One aspect of government policy toward banking that should be done away with is deposit insurance — at least deposit insurance that is governmentally mandated through the Federal Deposit Insurance Corporation. The FDIC creates moral hazard that makes both depositors and bankers careless.
Tamny’s discussion of federal bank regulation is particularly timely, since both the Republicans and Democrats made a big point in their 2016 campaign platforms of calling for the reintroduction of the Glass-Steagall Act. That law, enacted during the Depression, mandated a separation between regular banking and investment banking, and the repeal of the law under Bill Clinton has been fingered as the cause of the financial meltdown in 2008. Tamny shows that idea to be sheer folly, since the line between lending and investing has become increasingly indistinct and the financial debacle was caused by government mandates that forced high-risk housing loans. “It was the hybrid bank/investment banks operating post Glass-Steagall fashion (think of J.P. Morgan and Bank of America) that were best positioned to weather the 2008 crisis,” he writes.
Finally, the market has created so many new kinds of financial services and institutions that today, about 80 percent of business borrowing takes place outside of the banking system. Credit transactions occur all the time without government regulation. We are moving into the era of, as Tamny puts it, “Uber for lending.”
The last resort
And now, what about the Fed?
The big argument that props up its existence is that there supposedly must be a “lender of last resort” for banks that are desperate for funds. Wouldn’t it be terrible if we didn’t have the Fed to “save” troubled banks?
Actually, we would be far better off without it, Tamny argues. Banks, like all other businesses, need the discipline of profit and loss; when they lose money, they ought to go out of business to release the resources they are using badly so that other enterprises can put them to better use. “For the government to prop up what the markets don’t want, it must punish the companies that markets do want,” he writes.
Besides that, banks that find themselves short of cash have options besides borrowing from the Fed.
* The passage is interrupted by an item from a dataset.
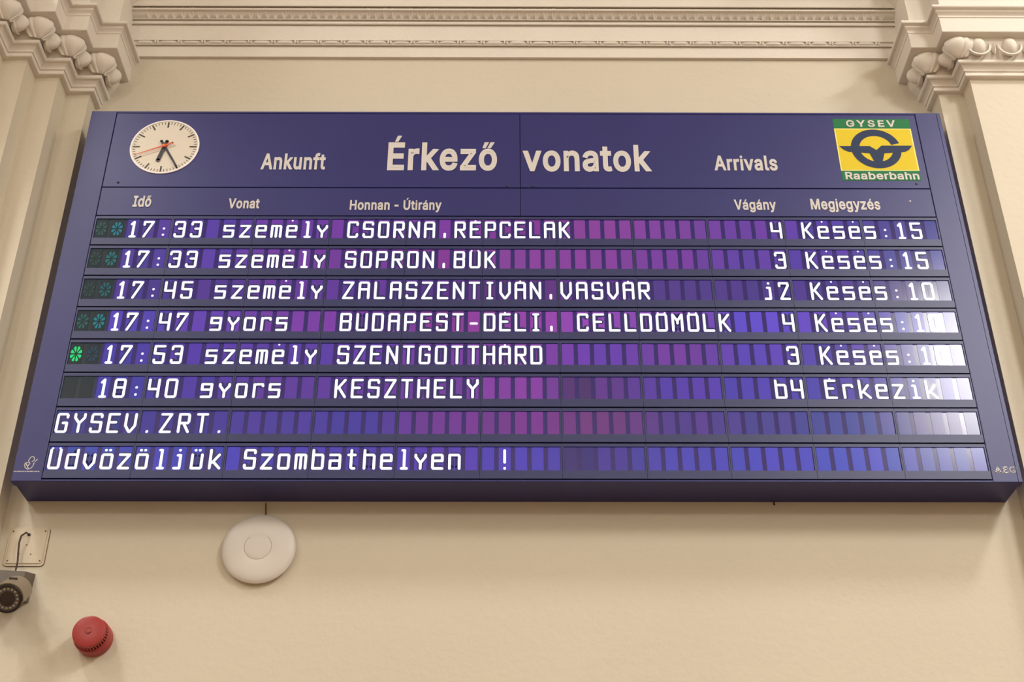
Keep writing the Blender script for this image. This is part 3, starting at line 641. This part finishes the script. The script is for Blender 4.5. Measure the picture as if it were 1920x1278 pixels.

If that was ever a justification for the Fed, it certainly isn’t any longer.
What the Fed “accomplishes” is to keep down the cost of government borrowing so that politicians can continue their innumerable plans for buying votes and transforming the nation according to their visions. It has done that, Tamny writes, by extracting trillions from the banking system so it could buy federal debt and mortgage-backed securities. That is to say, it enables the political class to transfer scarce resources away from the competitive, productive sector of the economy and into their favored uses. That makes the nation poorer.
Americans would be far better off if they could get rid of the Fed, completely deregulate the financial industry, and return to sound money that can’t be manipulated for short-run political gains. That means restoring the constitutional money, which is gold.
Who Needs the Fed? is a wonderfully, endlessly iconoclastic book. Each and every page challenges the conventional economic thinking, including some conventional Austrian thinking. While Austrian economists have largely pinned the blame for the recent housing bubble on the Fed’s “easy credit” policies, Tamny points out that there were housing bubbles in the past when the Fed was not pushing interest rates as low as possible. His explanation is that when the Fed drives down the value of the dollar, it attracts capital into seemingly safe but not very productive sectors such as housing. (Among Tamny’s insights is that housing really is not an investment, but a consumption item.)
If you want to be prepared to make the strongest, most radical arguments against government economic meddling of all kinds, this is a book you must read.